Zur Reichweite des Gutglaubensschutzes durch die Gesellschafterliste

Ein Urteil des OLG Bremen (Urteil v. 21.10.2011 - 2 U 43/11, GWR 2012, 271) und ein Urteil des BGH (Beschluss des II. Zivilsenats vom 20.09.20011 - II ZB 17/10) geben Anlass, auf die Reichweite des Gutglaubensschutzes durch eine Gesellschafterliste hinzuweisen:

Im Wesentlichen beschränkt sich der Gutglaubensschutz durch die Gesellschafterliste auf die Frage, wer – unabhängig von der tatsächlichen Rechtslage – als Gesellschafter gilt. Die Gesellschafterliste verrät indes nichts darüber, ob ein dort Eingetragener auch über seinen (ggf. vermeintlichen) Gesellschaftsanteil verfügen kann; der gute Glaube hieran wird daher nicht geschützt.

Hintergrund der Entscheidung des OLG Bremen war ein Streit zwischen zwei Gründern einer Gesellschaft. Der Kläger hatte seinen Anteil dem einzigen Mitgesellschafter übertragen; daraufhin wurde dieser Gesellschafter in der Gesellschafterliste beim Registergericht als Alleingesellschafter eingetragen. Später hatte der Mitgesellschafter die Übertragung des Anteils angefochten, da er arglistig getäuscht wurde. Der Kläger wurde dadurch rückwirkend wieder zum Gesellschafter. Die Gesellschafterliste wurde allerdings nicht berichtigt. Um gleichwohl einen Ausschluss des Klägers aus der Gesellschaft herbeizuführen, hatte der Mitgesellschafter. auf einer Gesellschafterversammlung den Beschluss gefasst, den Kläger aus wichtigem Grund auszuschließen. Der Kläger begehrte die Feststellung, dass dieser Beschluss der Gesellschafterversammlung unwirksam sei.

Das OLG hat der Klage stattgegeben.
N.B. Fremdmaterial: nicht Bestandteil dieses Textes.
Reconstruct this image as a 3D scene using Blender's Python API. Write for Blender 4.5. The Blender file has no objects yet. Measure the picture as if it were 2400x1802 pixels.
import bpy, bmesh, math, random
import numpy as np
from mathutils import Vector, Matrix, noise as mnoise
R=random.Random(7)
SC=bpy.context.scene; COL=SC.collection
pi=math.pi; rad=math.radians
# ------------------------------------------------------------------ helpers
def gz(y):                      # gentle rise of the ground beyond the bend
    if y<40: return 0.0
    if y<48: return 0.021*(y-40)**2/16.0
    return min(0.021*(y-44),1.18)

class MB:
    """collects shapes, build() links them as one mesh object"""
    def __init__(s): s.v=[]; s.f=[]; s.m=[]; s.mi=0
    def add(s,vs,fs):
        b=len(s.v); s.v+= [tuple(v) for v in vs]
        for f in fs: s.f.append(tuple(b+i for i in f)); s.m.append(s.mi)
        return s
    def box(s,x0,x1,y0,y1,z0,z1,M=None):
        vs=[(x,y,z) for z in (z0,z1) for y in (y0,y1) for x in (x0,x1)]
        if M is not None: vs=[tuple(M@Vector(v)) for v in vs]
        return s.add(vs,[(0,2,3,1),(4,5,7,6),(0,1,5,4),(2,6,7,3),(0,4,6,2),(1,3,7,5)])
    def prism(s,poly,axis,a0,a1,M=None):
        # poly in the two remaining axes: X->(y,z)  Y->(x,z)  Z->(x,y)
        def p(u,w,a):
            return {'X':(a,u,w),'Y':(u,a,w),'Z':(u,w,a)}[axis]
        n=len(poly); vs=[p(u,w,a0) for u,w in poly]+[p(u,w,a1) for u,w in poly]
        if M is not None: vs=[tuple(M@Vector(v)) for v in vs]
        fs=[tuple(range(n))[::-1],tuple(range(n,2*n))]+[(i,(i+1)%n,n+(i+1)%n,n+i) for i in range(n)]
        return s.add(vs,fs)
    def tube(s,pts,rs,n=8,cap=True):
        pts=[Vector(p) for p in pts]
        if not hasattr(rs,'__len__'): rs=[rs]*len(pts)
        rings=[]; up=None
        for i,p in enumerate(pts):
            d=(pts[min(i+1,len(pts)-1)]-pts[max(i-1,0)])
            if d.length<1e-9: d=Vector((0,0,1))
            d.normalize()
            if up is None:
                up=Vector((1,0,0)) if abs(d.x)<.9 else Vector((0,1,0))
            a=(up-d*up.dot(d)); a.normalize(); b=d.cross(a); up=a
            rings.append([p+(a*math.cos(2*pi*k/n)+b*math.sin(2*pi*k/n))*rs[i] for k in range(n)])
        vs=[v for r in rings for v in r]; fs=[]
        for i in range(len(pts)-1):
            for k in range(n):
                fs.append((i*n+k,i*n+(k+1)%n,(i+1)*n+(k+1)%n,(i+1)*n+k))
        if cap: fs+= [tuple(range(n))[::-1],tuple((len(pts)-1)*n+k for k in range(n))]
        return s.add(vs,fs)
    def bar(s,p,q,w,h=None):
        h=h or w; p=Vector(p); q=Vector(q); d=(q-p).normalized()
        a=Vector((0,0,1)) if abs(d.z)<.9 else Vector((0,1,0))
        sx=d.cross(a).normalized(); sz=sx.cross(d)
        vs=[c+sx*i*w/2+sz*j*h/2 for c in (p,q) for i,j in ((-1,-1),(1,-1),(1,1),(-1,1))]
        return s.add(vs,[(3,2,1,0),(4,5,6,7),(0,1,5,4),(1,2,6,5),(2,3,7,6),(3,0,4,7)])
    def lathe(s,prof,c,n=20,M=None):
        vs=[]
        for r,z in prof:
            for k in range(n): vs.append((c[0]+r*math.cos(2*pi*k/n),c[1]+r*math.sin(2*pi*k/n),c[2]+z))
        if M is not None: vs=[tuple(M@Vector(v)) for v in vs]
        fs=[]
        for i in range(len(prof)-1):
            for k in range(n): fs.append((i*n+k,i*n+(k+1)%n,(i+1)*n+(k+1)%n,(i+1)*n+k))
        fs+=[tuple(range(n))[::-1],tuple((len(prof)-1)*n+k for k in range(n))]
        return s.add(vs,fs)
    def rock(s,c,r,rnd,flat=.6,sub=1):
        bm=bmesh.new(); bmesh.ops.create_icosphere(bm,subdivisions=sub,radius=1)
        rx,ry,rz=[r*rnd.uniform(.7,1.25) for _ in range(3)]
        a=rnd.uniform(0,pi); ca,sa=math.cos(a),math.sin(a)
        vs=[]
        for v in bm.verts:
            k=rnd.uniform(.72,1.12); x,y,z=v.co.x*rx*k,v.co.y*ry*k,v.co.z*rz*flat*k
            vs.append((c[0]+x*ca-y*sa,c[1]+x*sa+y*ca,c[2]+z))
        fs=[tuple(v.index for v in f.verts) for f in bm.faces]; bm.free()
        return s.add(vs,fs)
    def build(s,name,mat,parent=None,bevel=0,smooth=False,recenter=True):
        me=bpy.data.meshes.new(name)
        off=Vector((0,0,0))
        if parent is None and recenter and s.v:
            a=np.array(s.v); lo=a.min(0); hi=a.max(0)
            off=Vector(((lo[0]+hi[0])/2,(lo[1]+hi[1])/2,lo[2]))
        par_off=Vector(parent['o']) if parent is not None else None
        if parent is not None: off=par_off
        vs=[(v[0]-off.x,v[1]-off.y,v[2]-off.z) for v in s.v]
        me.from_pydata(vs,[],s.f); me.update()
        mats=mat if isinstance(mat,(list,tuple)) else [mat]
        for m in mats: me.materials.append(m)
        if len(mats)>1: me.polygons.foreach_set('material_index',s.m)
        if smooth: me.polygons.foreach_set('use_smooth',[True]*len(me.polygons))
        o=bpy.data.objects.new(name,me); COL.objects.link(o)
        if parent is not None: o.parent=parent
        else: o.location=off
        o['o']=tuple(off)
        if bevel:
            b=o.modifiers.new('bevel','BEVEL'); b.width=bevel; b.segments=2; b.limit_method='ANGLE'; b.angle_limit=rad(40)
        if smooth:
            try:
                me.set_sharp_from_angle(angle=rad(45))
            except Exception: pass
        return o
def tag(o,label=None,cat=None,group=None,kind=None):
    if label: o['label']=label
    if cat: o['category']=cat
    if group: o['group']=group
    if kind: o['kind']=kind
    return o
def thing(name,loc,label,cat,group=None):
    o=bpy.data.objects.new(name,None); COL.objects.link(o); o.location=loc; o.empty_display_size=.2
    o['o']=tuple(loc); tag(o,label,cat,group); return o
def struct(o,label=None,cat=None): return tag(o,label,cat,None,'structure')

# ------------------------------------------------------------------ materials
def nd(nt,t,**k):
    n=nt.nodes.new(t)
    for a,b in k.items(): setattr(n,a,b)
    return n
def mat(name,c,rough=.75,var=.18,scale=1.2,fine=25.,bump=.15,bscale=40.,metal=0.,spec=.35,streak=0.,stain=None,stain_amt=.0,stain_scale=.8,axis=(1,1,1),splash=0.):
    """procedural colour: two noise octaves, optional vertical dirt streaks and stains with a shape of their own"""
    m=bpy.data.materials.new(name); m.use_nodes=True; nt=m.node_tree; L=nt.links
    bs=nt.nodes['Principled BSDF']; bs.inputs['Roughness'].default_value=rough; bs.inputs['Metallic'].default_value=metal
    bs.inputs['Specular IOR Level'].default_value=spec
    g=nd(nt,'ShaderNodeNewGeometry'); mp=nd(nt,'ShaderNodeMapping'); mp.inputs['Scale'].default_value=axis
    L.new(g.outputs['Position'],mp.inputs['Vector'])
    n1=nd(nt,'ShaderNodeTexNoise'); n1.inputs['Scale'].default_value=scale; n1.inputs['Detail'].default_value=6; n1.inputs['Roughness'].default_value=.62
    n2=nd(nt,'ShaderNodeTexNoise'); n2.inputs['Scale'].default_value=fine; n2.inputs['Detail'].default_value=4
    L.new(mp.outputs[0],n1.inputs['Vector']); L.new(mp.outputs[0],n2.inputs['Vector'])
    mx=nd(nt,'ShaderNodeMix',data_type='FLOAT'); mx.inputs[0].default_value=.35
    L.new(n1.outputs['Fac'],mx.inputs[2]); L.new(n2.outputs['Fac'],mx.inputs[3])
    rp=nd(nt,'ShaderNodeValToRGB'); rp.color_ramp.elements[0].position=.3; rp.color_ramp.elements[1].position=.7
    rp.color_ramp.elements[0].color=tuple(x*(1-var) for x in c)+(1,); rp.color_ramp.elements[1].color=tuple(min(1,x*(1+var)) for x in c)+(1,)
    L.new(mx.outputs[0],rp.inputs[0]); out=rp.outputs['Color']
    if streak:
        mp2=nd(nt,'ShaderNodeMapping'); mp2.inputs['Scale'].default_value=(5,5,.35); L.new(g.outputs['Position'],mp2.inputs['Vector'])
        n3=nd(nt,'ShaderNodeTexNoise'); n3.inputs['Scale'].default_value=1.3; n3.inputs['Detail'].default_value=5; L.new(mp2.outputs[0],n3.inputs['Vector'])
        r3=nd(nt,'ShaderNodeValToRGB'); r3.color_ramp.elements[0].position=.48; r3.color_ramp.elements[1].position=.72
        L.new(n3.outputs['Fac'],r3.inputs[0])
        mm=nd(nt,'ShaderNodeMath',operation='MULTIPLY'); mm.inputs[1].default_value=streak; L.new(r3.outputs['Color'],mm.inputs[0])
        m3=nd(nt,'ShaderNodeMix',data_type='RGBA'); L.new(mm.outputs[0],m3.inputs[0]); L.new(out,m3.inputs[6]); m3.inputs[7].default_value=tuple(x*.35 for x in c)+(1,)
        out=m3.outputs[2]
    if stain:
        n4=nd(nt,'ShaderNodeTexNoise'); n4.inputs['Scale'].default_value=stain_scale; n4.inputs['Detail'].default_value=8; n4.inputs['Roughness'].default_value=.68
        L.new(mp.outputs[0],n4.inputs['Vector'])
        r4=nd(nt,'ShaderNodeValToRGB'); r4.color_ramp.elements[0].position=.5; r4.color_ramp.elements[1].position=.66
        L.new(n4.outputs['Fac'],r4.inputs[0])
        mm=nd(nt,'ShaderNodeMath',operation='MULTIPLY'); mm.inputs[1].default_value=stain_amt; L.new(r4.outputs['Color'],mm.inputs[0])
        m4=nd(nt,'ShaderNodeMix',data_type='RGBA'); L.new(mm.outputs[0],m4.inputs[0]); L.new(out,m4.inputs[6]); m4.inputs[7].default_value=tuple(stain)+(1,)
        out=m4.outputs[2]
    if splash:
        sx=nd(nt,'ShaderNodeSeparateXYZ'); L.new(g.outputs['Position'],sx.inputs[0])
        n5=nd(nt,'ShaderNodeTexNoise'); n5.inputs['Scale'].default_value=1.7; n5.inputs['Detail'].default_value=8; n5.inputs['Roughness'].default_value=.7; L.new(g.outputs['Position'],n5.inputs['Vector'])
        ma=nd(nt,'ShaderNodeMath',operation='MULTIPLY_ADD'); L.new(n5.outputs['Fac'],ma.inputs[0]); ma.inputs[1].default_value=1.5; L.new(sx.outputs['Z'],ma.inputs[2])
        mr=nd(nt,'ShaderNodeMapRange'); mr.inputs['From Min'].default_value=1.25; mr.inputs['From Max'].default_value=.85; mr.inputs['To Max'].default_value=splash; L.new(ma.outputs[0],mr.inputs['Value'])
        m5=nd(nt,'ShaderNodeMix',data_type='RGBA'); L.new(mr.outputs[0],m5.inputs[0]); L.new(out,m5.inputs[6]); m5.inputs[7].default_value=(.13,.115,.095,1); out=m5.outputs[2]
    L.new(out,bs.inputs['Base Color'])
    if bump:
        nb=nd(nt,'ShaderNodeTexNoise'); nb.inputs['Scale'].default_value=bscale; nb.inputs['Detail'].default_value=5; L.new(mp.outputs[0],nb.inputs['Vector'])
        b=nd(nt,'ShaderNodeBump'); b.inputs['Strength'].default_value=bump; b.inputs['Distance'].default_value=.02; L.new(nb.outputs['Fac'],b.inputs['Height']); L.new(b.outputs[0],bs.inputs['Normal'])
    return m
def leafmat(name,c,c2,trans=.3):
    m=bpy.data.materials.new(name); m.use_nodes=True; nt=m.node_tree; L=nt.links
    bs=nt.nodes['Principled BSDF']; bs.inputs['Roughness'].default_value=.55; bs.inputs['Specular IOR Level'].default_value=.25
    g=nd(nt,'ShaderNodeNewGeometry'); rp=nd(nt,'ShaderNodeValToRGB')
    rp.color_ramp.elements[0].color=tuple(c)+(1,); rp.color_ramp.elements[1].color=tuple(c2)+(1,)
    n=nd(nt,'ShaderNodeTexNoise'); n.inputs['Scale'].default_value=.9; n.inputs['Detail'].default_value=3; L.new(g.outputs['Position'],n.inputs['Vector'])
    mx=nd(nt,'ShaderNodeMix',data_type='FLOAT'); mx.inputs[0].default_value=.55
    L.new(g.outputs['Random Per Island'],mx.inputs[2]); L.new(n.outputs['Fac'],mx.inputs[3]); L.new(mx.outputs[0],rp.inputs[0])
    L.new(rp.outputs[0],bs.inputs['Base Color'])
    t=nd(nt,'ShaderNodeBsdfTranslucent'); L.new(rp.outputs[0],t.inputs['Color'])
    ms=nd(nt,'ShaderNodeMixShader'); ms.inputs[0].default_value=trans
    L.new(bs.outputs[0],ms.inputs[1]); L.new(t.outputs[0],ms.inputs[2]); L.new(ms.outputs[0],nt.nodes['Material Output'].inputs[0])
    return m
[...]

Maßgeblich war, dass gem. § 16 Abs. I Satz 1 GmbHG im Verhältnis zur Gesellschaft nur derjenige als Gesellschafter gilt, der in der Gesellschafterliste eingetragen ist. Dies war aber nur der Mitgesellschafter. Der Gesellschafterbeschluss, den Kläger auszuschließen, musste daher ins Leere gehen, da der Kläger diesbezüglich – ungeachtet der tatsächlichen Rechtslage – nicht als Gesellschafter galt. Der Beschluss war nicht in der Lage, irgendeine Wirkung zu entfalten und mithin a priori unwirksam.
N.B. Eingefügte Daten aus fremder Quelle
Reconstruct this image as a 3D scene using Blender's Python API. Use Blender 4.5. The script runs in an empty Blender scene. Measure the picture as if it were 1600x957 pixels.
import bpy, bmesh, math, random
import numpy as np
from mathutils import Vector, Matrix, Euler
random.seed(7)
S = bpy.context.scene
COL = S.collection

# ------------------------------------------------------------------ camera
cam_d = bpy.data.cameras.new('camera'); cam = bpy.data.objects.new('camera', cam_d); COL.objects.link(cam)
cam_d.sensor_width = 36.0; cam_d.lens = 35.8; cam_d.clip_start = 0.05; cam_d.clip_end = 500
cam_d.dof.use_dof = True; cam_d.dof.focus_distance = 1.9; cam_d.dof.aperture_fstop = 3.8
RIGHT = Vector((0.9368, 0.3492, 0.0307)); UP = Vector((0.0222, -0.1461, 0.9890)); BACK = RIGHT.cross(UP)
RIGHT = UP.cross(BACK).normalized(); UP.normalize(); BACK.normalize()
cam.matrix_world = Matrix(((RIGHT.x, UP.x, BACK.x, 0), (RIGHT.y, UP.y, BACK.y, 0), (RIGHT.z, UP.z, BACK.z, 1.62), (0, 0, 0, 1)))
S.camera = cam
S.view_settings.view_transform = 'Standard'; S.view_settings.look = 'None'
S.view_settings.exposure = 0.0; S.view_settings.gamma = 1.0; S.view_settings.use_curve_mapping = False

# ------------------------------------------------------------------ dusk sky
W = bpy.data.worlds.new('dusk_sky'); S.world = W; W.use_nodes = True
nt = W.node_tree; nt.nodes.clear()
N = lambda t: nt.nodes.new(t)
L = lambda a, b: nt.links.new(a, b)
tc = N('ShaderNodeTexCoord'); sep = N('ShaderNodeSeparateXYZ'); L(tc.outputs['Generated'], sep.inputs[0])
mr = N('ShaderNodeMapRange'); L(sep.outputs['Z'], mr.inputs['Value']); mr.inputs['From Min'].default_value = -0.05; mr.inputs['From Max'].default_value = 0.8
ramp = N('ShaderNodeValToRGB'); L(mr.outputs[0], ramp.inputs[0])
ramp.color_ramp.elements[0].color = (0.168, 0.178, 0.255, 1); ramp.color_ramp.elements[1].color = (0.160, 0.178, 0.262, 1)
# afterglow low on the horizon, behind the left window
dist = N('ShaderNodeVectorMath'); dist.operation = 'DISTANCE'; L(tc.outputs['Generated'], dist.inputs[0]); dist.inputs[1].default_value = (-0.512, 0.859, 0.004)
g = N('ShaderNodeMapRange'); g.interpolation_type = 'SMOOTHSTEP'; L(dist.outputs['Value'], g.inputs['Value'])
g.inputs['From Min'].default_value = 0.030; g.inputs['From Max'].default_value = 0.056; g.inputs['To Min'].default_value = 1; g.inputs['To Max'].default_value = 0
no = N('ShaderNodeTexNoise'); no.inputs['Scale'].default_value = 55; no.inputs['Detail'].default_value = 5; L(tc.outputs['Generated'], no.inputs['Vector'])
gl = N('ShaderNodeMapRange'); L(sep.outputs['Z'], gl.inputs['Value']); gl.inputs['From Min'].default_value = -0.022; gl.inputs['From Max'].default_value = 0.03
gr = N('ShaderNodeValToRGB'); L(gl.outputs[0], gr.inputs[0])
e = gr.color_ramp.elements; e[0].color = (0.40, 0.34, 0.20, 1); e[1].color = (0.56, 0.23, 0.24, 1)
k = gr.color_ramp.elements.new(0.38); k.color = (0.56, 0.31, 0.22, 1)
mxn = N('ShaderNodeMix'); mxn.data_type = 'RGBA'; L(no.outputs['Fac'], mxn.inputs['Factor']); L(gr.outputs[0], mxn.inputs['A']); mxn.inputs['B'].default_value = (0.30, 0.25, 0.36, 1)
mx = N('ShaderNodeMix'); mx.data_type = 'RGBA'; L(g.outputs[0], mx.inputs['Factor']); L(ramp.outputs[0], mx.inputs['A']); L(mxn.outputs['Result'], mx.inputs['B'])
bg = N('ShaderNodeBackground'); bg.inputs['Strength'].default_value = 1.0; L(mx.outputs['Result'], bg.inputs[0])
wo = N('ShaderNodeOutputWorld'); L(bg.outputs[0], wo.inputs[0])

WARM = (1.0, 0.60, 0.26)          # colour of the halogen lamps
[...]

Der BGH hat in Erinnerung gerufen, dass auch für Gesellschaftsanteile die allgemeinen Rechtsscheinsgrundsätze gelten: Die Gesellschafterliste gibt lediglich darüber Auskunft, wer Gesellschafter ist, bzw. wer gem. § 16 Abs. I GmbHG als solcher gilt. Die Gesellschafterliste schützt daher nur den guten Glauben an eine Eigentümerstellung des Veräußerers; nicht aber den guten Glauben an dessen Verfügungsbefugnis. Insoweit hat der BGH lediglich klargestellt, dass das, was ansonsten im Bürgerlichen Recht hinsichtlich anderer Gegenstände gilt, auch für Anteile an Gesellschaften gilt – und deutlich gemacht, dass die Gesellschafterliste keinen weiterreichenden Schutz gewährt. Sollte ein Gesellschafter (oder ein scheinbarer Gesellschafter) aus irgendwelchen Gründen in der Verfügungsbefugnis beschränkt sein, wird dies nicht aus der Gesellschafterliste ersichtlich. Insoweit mangelt es folglich auch an einem tauglichen Rechtsscheinträger.

Für die gesellschaftsrechtliche Praxis sowie insbesondere auch die des Unternehmenskaufs ergeben sich hieraus zwei Konsequenzen: 1. Gesellschaften sollten darauf bedacht sein, stets die Gesellschafterlisten auf dem aktuellen Stand zu halten. 2. Potentielle Erwerber von Gesellschaftsanteilen sollten sich vorsichtshalber schon im Unternehmenskaufvertrag garantieren lassen, dass der Veräußerer nicht in seiner Verfügungsbefugnis beschränkt ist.